The positive transition happened for me when we started planning for my sabbatical. Every pastor in our presbytery is supposed to take a sabbatical after every seven years in a church – When we started planning it, that’s when I started redefining what I wanted from life and what it meant for me to be fully and completely “me,” and how I was going to seek God and what I wanted to be for my husband and my children and whether I was ever going to clean out the garage.

The crisis of midlife is a crisis of values, defining and redefining values.

But it doesn’t have to be a crisis. Everyone experiences some type of midlife transition, but not all experience a crisis. Many times it can be avoided by dealing with the changes. And we can survive the crisis and move ahead. Here is where the help is.

ISA 55:6 Seek the LORD while he may be found; call on him while he is near.

HEB 13:1 Keep on loving each other HEB 13:4 Marriage should be honored by all,
5 Keep your lives free from the love of money and be content with what you have
As long as we are pursuing the things that don’t satisfy, we will never be content.

Isaiah wrote
Why spend money on what is not bread, and your labor on what does not satisfy? Listen, listen to me, and eat what is good, and your soul will delight in the richest of fare. Give ear and come to me; hear me, that your soul may live.

God knows when you are disillusioned. God knows what your dreams are. God knows you are struggling. That’s why God invites you to find answers that satisfy.
because God has said,
"Never will I leave you; never will I forsake you."
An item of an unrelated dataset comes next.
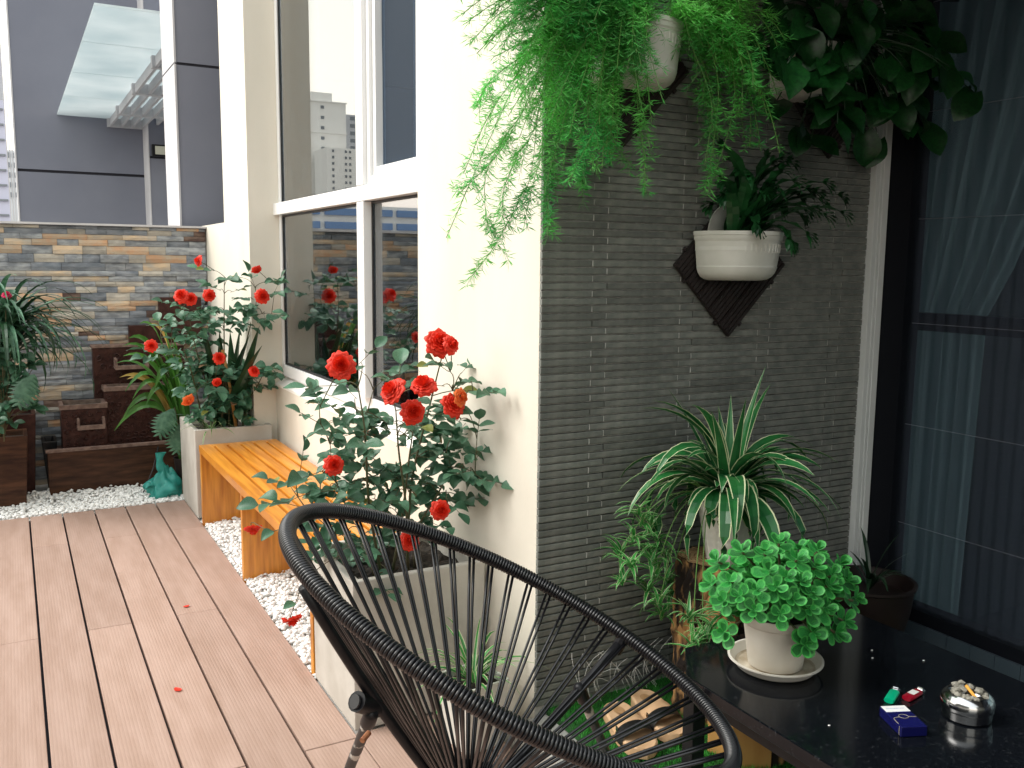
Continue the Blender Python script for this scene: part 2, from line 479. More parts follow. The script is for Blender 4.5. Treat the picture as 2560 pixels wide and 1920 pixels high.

Where can you find the God who will never leave you? Here in the community of faith. In a conversation with another person here. Let another person listen to your struggles. Ask someone to show you hope from the Bible. And in the silence of your own home, in the quiet, in the dark, say a prayer, any prayer at all, to God, and God will never leave you.
HEB 13:6 So we say with confidence, "The Lord is my helper; I will not be afraid.